• _What is required_
You are to retype all of the data exactly as it appears.

• _Provided data_
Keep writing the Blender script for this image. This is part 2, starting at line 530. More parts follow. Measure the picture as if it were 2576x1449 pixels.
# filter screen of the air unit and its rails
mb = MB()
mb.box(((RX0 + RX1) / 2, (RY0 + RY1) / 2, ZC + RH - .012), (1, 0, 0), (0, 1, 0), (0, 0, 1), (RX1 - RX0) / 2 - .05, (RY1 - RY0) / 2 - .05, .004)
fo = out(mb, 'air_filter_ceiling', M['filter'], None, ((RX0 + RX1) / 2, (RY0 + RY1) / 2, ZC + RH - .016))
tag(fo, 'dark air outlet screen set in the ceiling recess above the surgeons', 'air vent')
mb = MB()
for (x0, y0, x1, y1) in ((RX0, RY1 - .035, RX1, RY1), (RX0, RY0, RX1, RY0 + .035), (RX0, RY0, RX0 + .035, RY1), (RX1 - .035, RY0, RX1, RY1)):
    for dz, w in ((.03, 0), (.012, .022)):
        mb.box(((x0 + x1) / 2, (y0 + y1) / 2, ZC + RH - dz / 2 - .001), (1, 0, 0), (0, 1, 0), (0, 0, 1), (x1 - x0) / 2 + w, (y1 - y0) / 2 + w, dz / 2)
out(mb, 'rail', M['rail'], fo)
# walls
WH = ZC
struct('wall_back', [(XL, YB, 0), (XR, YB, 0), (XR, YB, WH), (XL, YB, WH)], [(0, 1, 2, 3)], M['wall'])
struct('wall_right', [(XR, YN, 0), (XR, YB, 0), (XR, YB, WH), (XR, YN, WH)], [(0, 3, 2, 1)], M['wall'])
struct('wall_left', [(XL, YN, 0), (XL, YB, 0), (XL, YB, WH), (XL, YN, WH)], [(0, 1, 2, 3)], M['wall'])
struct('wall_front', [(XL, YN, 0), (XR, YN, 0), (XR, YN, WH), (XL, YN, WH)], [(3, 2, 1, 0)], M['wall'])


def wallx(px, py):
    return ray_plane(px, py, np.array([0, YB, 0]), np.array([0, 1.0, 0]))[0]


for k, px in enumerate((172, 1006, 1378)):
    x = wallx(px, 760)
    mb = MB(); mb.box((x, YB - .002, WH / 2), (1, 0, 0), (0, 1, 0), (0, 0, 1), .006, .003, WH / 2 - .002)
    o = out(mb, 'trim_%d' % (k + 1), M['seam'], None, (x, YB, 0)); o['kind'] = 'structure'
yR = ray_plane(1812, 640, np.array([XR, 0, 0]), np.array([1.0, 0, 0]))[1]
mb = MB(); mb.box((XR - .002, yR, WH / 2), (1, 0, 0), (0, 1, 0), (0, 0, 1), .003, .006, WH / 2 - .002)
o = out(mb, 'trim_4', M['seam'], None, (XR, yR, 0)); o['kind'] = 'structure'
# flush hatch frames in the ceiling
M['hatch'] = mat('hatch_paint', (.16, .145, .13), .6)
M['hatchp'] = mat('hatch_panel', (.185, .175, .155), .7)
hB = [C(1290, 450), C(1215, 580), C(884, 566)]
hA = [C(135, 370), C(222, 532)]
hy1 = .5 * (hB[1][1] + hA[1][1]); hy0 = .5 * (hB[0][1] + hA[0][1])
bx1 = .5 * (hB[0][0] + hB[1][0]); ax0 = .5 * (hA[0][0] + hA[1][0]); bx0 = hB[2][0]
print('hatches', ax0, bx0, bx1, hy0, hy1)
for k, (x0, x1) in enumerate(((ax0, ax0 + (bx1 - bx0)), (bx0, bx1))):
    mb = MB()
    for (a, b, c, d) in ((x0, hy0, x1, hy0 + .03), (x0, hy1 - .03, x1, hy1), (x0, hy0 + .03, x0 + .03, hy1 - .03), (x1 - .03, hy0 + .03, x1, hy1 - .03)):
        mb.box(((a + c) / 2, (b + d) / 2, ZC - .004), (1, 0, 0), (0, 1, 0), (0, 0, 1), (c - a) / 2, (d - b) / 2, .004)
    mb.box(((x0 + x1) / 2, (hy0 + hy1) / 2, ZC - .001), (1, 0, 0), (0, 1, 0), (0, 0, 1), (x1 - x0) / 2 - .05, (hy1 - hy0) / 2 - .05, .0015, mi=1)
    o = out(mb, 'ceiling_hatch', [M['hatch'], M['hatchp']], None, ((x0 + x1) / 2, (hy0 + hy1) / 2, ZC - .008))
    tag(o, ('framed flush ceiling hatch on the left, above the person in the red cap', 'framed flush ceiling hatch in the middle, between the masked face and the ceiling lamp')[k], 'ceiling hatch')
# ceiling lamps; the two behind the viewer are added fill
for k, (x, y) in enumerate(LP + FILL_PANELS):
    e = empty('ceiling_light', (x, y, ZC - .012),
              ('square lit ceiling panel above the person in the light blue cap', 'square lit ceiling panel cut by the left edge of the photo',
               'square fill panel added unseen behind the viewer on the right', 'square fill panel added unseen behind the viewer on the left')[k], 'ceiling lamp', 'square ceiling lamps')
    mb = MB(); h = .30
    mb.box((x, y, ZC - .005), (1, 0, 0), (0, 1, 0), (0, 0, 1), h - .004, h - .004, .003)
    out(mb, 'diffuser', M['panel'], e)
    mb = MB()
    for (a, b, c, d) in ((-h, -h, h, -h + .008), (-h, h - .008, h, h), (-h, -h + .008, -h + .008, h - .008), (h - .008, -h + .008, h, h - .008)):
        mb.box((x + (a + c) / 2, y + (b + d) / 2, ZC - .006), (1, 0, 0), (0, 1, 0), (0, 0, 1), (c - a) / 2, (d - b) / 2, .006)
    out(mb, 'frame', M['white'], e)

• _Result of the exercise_
Keep writing the Blender script for this image. This is part 2, starting at line 530. More parts follow. Measure the picture as if it were 2576x1449 pixels.
# filter screen of the air unit and its rails
mb = MB()
mb.box(((RX0 + RX1) / 2, (RY0 + RY1) / 2, ZC + RH - .012), (1, 0, 0), (0, 1, 0), (0, 0, 1), (RX1 - RX0) / 2 - .05, (RY1 - RY0) / 2 - .05, .004)
fo = out(mb, 'air_filter_ceiling', M['filter'], None, ((RX0 + RX1) / 2, (RY0 + RY1) / 2, ZC + RH - .016))
tag(fo, 'dark air outlet screen set in the ceiling recess above the surgeons', 'air vent')
mb = MB()
for (x0, y0, x1, y1) in ((RX0, RY1 - .035, RX1, RY1), (RX0, RY0, RX1, RY0 + .035), (RX0, RY0, RX0 + .035, RY1), (RX1 - .035, RY0, RX1, RY1)):
    for dz, w in ((.03, 0), (.012, .022)):
        mb.box(((x0 + x1) / 2, (y0 + y1) / 2, ZC + RH - dz / 2 - .001), (1, 0, 0), (0, 1, 0), (0, 0, 1), (x1 - x0) / 2 + w, (y1 - y0) / 2 + w, dz / 2)
out(mb, 'rail', M['rail'], fo)
# walls
WH = ZC
struct('wall_back', [(XL, YB, 0), (XR, YB, 0), (XR, YB, WH), (XL, YB, WH)], [(0, 1, 2, 3)], M['wall'])
struct('wall_right', [(XR, YN, 0), (XR, YB, 0), (XR, YB, WH), (XR, YN, WH)], [(0, 3, 2, 1)], M['wall'])
struct('wall_left', [(XL, YN, 0), (XL, YB, 0), (XL, YB, WH), (XL, YN, WH)], [(0, 1, 2, 3)], M['wall'])
struct('wall_front', [(XL, YN, 0), (XR, YN, 0), (XR, YN, WH), (XL, YN, WH)], [(3, 2, 1, 0)], M['wall'])


def wallx(px, py):
    return ray_plane(px, py, np.array([0, YB, 0]), np.array([0, 1.0, 0]))[0]


for k, px in enumerate((172, 1006, 1378)):
    x = wallx(px, 760)
    mb = MB(); mb.box((x, YB - .002, WH / 2), (1, 0, 0), (0, 1, 0), (0, 0, 1), .006, .003, WH / 2 - .002)
    o = out(mb, 'trim_%d' % (k + 1), M['seam'], None, (x, YB, 0)); o['kind'] = 'structure'
yR = ray_plane(1812, 640, np.array([XR, 0, 0]), np.array([1.0, 0, 0]))[1]
mb = MB(); mb.box((XR - .002, yR, WH / 2), (1, 0, 0), (0, 1, 0), (0, 0, 1), .003, .006, WH / 2 - .002)
o = out(mb, 'trim_4', M['seam'], None, (XR, yR, 0)); o['kind'] = 'structure'
# flush hatch frames in the ceiling
M['hatch'] = mat('hatch_paint', (.16, .145, .13), .6)
M['hatchp'] = mat('hatch_panel', (.185, .175, .155), .7)
hB = [C(1290, 450), C(1215, 580), C(884, 566)]
hA = [C(135, 370), C(222, 532)]
hy1 = .5 * (hB[1][1] + hA[1][1]); hy0 = .5 * (hB[0][1] + hA[0][1])
bx1 = .5 * (hB[0][0] + hB[1][0]); ax0 = .5 * (hA[0][0] + hA[1][0]); bx0 = hB[2][0]
print('hatches', ax0, bx0, bx1, hy0, hy1)
for k, (x0, x1) in enumerate(((ax0, ax0 + (bx1 - bx0)), (bx0, bx1))):
    mb = MB()
    for (a, b, c, d) in ((x0, hy0, x1, hy0 + .03), (x0, hy1 - .03, x1, hy1), (x0, hy0 + .03, x0 + .03, hy1 - .03), (x1 - .03, hy0 + .03, x1, hy1 - .03)):
        mb.box(((a + c) / 2, (b + d) / 2, ZC - .004), (1, 0, 0), (0, 1, 0), (0, 0, 1), (c - a) / 2, (d - b) / 2, .004)
    mb.box(((x0 + x1) / 2, (hy0 + hy1) / 2, ZC - .001), (1, 0, 0), (0, 1, 0), (0, 0, 1), (x1 - x0) / 2 - .05, (hy1 - hy0) / 2 - .05, .0015, mi=1)
    o = out(mb, 'ceiling_hatch', [M['hatch'], M['hatchp']], None, ((x0 + x1) / 2, (hy0 + hy1) / 2, ZC - .008))
    tag(o, ('framed flush ceiling hatch on the left, above the person in the red cap', 'framed flush ceiling hatch in the middle, between the masked face and the ceiling lamp')[k], 'ceiling hatch')
# ceiling lamps; the two behind the viewer are added fill
for k, (x, y) in enumerate(LP + FILL_PANELS):
    e = empty('ceiling_light', (x, y, ZC - .012),
              ('square lit ceiling panel above the person in the light blue cap', 'square lit ceiling panel cut by the left edge of the photo',
               'square fill panel added unseen behind the viewer on the right', 'square fill panel added unseen behind the viewer on the left')[k], 'ceiling lamp', 'square ceiling lamps')
    mb = MB(); h = .30
    mb.box((x, y, ZC - .005), (1, 0, 0), (0, 1, 0), (0, 0, 1), h - .004, h - .004, .003)
    out(mb, 'diffuser', M['panel'], e)
    mb = MB()
    for (a, b, c, d) in ((-h, -h, h, -h + .008), (-h, h - .008, h, h), (-h, -h + .008, -h + .008, h - .008), (h - .008, -h + .008, h, h - .008)):
        mb.box((x + (a + c) / 2, y + (b + d) / 2, ZC - .006), (1, 0, 0), (0, 1, 0), (0, 0, 1), (c - a) / 2, (d - b) / 2, .006)
    out(mb, 'frame', M['white'], e)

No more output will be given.